* WHAT IS REQUIRED *
Using the records below, report how many lines hold "script", with no extra text.
+ + + +
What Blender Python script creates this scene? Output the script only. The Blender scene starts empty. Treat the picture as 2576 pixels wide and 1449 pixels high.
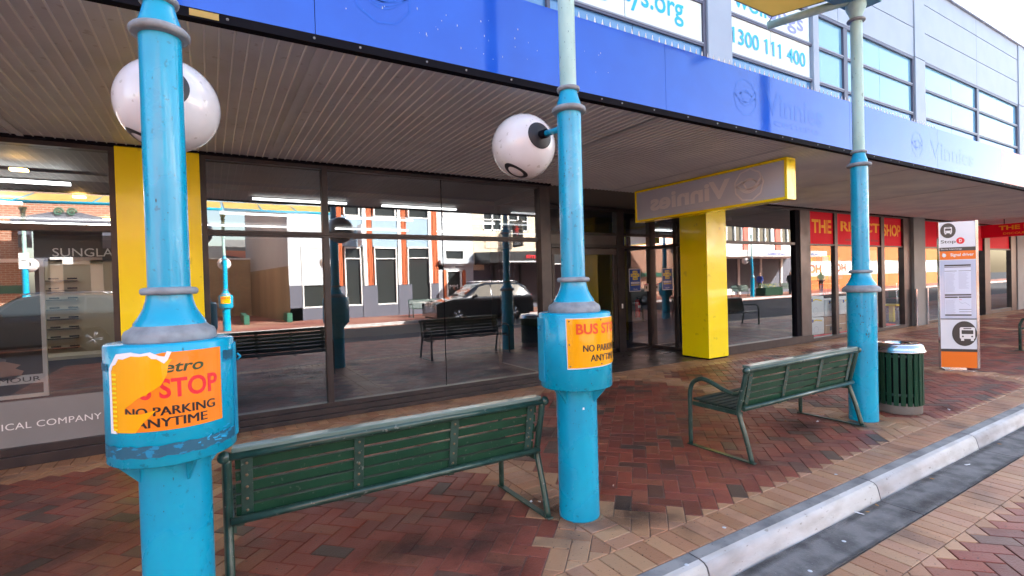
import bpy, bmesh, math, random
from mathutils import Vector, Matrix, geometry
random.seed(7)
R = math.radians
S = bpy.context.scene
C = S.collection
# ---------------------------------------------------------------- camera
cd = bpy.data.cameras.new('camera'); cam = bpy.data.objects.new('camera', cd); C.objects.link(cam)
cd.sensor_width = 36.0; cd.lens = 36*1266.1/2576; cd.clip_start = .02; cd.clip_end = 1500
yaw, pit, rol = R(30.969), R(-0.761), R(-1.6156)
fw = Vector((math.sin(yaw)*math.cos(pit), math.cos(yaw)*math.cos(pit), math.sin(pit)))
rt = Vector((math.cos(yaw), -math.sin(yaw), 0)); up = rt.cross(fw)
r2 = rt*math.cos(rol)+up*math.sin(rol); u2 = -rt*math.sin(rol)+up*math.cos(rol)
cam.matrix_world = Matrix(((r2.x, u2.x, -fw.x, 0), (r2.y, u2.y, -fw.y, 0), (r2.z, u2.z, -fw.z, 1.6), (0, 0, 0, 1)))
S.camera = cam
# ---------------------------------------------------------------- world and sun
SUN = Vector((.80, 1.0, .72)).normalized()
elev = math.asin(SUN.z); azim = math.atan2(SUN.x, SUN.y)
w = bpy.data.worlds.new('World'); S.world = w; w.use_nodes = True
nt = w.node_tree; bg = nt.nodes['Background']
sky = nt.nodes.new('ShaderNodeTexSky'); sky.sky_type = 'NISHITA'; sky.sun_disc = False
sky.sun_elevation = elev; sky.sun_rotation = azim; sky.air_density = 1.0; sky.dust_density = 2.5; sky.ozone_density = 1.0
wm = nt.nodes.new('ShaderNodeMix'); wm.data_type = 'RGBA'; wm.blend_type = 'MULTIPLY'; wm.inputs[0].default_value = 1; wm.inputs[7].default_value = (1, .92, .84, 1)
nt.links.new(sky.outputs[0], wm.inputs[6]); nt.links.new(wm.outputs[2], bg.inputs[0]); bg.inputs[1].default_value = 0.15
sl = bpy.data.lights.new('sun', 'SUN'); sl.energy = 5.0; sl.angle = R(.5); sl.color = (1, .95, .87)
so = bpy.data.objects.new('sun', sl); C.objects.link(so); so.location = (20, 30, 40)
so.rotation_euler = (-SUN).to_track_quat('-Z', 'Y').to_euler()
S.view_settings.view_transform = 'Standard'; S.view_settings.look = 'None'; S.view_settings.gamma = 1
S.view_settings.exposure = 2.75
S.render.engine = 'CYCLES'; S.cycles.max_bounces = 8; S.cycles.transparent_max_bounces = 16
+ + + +
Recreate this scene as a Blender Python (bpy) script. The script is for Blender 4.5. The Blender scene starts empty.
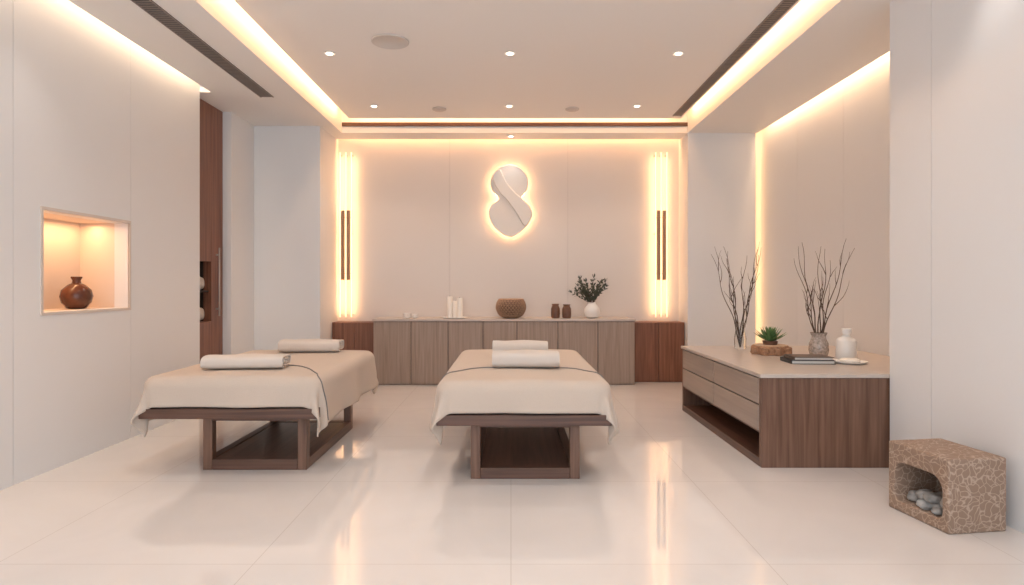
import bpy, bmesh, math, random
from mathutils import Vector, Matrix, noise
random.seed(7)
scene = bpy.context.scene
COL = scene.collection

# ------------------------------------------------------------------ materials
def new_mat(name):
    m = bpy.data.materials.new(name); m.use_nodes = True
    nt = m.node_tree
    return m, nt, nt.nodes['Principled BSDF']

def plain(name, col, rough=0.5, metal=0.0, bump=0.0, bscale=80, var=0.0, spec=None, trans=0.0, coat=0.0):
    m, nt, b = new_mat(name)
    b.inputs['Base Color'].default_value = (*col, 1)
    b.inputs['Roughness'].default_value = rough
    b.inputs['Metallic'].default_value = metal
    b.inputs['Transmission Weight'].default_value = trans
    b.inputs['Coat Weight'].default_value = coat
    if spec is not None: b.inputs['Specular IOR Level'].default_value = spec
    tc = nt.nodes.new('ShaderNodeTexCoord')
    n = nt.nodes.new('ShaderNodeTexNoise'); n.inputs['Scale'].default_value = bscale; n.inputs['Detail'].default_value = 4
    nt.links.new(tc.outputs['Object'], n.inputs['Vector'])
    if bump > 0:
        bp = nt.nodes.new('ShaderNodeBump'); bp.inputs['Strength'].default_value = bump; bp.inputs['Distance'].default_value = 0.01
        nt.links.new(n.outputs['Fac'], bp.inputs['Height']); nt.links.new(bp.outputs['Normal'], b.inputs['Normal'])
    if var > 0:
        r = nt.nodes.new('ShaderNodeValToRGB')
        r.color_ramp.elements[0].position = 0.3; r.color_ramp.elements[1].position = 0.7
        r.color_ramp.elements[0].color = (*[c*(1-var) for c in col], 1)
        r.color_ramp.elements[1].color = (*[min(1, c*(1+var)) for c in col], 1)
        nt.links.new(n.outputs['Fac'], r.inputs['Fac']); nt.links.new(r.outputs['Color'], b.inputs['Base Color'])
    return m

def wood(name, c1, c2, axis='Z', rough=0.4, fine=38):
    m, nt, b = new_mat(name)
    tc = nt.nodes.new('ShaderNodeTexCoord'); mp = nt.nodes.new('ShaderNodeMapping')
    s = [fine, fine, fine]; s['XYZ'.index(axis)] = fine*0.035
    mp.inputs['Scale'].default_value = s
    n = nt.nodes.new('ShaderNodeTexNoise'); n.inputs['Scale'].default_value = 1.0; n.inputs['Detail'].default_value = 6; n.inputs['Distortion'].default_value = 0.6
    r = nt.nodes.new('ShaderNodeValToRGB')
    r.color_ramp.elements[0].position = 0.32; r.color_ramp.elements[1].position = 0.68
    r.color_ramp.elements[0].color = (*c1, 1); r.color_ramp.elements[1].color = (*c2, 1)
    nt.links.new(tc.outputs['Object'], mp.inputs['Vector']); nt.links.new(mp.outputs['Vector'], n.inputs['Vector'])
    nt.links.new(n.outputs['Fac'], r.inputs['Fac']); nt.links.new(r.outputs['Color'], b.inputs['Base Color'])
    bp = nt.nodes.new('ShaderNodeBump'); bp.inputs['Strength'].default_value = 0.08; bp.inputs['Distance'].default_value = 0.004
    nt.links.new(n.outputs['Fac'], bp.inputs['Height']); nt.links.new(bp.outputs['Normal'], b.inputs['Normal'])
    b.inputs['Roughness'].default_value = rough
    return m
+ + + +
* REPLY TO THE TASK *
2